What follows is the actual difference. The minus signs show lines present in version a/hello.c but missing in version b/hello.c and plus signs show lines missing in a/hello.c but present in b/hello.c. Thus, the difference shows that the line printf("Hello World!\n"); was replaced by the line printf("Hello There!\n");.

Examples, please!

Let's take a look at CVE-2018-13785, an integer overflow that leads to a divide by zero and, thus, a potential denial of service. The corresponding Git patch in Magma is located in targets/libpng/patches/bugs/AAH001.patch file. (Appendix A of the Magma preprint paper contains a mapping of patches to CVE IDs).

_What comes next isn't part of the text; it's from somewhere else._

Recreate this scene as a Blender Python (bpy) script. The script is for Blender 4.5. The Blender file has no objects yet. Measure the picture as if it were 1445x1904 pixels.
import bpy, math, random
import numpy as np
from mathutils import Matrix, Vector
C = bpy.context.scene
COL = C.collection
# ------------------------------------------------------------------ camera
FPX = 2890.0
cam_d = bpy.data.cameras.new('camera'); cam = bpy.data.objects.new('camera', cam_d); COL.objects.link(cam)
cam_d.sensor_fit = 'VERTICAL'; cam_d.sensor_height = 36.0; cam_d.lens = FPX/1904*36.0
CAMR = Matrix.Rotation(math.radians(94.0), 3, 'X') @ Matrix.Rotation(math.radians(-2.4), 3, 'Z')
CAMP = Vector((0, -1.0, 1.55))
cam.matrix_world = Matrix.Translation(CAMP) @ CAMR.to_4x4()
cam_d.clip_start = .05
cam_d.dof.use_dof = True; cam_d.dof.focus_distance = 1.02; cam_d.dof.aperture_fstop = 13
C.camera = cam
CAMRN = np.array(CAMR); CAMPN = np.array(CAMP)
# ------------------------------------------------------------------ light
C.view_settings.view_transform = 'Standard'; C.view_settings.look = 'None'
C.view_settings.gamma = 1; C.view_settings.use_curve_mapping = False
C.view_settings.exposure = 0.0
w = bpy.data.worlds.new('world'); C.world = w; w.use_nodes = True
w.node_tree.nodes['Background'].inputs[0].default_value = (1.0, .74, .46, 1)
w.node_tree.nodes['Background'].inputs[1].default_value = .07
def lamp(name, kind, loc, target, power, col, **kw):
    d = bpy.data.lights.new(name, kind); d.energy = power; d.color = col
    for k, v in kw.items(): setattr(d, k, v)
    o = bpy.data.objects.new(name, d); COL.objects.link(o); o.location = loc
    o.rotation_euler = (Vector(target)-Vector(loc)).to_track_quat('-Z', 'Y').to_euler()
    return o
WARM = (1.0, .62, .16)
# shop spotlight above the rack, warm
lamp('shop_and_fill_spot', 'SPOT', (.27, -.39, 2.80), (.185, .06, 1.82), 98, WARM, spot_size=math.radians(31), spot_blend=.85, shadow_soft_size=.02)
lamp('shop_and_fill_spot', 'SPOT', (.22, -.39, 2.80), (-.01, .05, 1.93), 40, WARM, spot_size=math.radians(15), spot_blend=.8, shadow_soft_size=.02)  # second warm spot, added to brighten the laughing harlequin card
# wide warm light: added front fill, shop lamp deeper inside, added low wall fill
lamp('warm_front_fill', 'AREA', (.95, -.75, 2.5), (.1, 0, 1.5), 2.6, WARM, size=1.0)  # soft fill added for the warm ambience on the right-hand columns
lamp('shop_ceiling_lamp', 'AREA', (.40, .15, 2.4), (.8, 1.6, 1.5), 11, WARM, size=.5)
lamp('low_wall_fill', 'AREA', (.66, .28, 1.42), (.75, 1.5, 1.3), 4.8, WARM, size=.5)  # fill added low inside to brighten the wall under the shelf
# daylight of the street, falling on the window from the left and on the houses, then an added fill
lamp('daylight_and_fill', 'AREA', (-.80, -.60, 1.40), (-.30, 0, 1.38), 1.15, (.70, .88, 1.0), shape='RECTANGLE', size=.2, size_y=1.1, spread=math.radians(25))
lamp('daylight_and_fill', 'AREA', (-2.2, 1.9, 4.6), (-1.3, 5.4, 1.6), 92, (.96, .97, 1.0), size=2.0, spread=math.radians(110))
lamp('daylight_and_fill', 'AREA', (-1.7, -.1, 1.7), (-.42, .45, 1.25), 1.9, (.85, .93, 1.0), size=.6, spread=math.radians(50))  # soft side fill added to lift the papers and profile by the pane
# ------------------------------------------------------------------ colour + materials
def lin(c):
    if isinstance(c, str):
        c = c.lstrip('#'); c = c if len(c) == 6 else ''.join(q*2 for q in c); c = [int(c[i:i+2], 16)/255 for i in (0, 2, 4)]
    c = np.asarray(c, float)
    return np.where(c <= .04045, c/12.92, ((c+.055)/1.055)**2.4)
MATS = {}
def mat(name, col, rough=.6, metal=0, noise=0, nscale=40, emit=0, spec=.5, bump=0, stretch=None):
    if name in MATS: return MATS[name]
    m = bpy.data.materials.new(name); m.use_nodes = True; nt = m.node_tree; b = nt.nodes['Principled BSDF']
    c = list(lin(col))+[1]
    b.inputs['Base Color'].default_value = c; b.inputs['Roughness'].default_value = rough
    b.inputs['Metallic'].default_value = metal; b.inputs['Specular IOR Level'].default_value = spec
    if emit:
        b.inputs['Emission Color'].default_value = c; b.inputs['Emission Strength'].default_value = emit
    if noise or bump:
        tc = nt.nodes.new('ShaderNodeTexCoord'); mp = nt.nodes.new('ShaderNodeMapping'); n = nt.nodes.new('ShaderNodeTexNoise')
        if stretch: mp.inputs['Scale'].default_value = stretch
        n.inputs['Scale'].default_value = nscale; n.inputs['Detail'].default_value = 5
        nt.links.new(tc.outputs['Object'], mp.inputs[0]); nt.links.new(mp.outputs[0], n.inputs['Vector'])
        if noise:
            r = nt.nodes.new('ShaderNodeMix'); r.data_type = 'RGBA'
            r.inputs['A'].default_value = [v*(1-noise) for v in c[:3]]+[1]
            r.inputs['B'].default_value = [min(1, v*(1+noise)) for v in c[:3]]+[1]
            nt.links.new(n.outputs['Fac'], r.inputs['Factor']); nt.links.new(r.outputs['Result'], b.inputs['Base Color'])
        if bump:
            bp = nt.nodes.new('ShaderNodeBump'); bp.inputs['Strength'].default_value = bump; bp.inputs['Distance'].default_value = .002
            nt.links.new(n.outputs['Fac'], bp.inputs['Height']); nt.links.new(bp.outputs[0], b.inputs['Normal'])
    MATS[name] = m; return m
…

The AAH001.patch file looks like this:

$ cat bugs/AAH001.patch 
diff --git a/pngrutil.c b/pngrutil.c
index 4db3de990..01c97dc37 100644
--- a/pngrutil.c
+++ b/pngrutil.c
@@ -3163,12 +3163,27 @@ png_check_chunk_length(png_const_structrp png_ptr, png_uint_32 length)
    if (png_ptr->chunk_name == png_IDAT)
    {
       png_alloc_size_t idat_limit = PNG_UINT_31_MAX;
+#ifdef MAGMA_ENABLE_FIXES
       size_t row_factor =
          (size_t)png_ptr->width
          * (size_t)png_ptr->channels
          * (png_ptr->bit_depth > 8? 2: 1)
          + 1
          + (png_ptr->interlaced? 6: 0);
+#else
+      size_t row_factor_l =
+         (size_t)png_ptr->width
+         * (size_t)png_ptr->channels
+         * (png_ptr->bit_depth > 8? 2: 1)
+         + 1
+         + (png_ptr->interlaced? 6: 0);
+
+#ifdef MAGMA_ENABLE_CANARIES
+      MAGMA_LOG("AAH001", row_factor_l == ((size_t)1 << (sizeof(png_uint_32) * 8)));
+#endif
+
+      size_t row_factor = (png_uint_32)row_factor_l;
+#endif
       if (png_ptr->height > PNG_UINT_32_MAX/row_factor)
          idat_limit = PNG_UINT_31_MAX;
       else

The patch shows that a bug is located in the pngrutil.c file, in function png_check_chunk_length starting at line 3163. The lines starting with + constitute the bug. Indeed, according to the CVE-2018-13785 which corresponds to this patch, "a wrong calculation of row_factor in the png_check_chunk_length function (pngrutil.c) may trigger an integer overflow and resultant divide-by-zero while processing a crafted PNG file, leading to a denial of service". Hence, using the Magma *.patch files you can easily locate the corresponding bugs.

TLDR; (Summary)

Magma ground-truth fuzzing benchmark is a collection of popular and diverse open-source libraries with 118 real-world front-ported bugs available in the form of Git patch files under targets/<target_name>/patches/bugs/*.patch. While the EPFL HexHive team originally designed Magma for benchmarking fuzzer performance, it can be used to evaluate the effectiveness of any method for discovering security vulnerabilities in software since patches give you the necessary ground truth.